Duke, with one-and-dones Wendell Carter and Gary Trent Jr. incoming, will once again try to find the right mix between talent and experience after a season that saw three players turn pro and two more transfer in the wake of an ACC title and second-round NCAA Tournament exit. That scenario worked in 2015, with a truly unique freshman class that came in as a group and, minus Allen, exited as a group, but has been less successful otherwise, with the Blue Devils failing to make it out of the opening weekend of the NCAA Tournament in 2012, 2014 and 2017 and making it to the Sweet 16 in 2016.

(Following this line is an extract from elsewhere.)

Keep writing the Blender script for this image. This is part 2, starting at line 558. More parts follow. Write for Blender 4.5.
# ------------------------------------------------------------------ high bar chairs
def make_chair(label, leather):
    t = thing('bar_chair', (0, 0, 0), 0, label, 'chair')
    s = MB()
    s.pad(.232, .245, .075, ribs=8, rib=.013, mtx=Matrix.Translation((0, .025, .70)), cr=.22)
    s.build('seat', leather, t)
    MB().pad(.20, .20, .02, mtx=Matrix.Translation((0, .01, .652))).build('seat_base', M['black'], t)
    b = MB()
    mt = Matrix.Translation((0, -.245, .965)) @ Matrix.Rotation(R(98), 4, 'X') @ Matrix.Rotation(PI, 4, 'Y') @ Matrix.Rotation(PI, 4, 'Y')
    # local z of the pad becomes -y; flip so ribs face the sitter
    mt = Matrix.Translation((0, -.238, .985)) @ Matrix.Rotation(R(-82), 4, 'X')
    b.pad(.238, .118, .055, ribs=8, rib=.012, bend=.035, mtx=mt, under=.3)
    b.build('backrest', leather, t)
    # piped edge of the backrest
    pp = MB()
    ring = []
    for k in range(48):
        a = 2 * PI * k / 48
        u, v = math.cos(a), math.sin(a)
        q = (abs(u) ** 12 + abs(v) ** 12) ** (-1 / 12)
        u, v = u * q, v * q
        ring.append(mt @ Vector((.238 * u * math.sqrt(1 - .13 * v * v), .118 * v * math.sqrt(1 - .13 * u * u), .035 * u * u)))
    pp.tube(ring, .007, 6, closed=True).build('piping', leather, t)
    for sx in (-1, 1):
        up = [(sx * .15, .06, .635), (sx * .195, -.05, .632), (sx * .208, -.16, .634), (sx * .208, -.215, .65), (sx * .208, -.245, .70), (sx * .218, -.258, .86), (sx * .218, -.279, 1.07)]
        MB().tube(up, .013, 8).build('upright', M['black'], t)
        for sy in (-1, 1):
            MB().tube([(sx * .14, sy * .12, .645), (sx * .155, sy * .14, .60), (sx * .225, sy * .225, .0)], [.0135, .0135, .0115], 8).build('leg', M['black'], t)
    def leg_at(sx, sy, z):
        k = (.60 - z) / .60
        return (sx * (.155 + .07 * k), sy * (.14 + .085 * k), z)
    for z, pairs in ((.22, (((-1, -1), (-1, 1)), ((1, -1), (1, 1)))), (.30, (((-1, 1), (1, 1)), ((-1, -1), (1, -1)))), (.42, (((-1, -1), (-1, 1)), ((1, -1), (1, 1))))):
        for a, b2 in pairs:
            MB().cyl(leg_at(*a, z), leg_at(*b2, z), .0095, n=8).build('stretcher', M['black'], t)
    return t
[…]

Still, while a return of one national title in five tries is certainly enviable, Mike Krzyzewski has yet to make that formula work on a regular basis, at least by the standard of making the Final Four, which is certainly historically applicable to a program like Duke. Getting Allen back should smooth the way. His presence will be a sideshow, whether he crosses any behavioral lines or not — that's just the reality of the position in which he has put himself — but he should also be healthy, something he never really was last season after battling ankle problems.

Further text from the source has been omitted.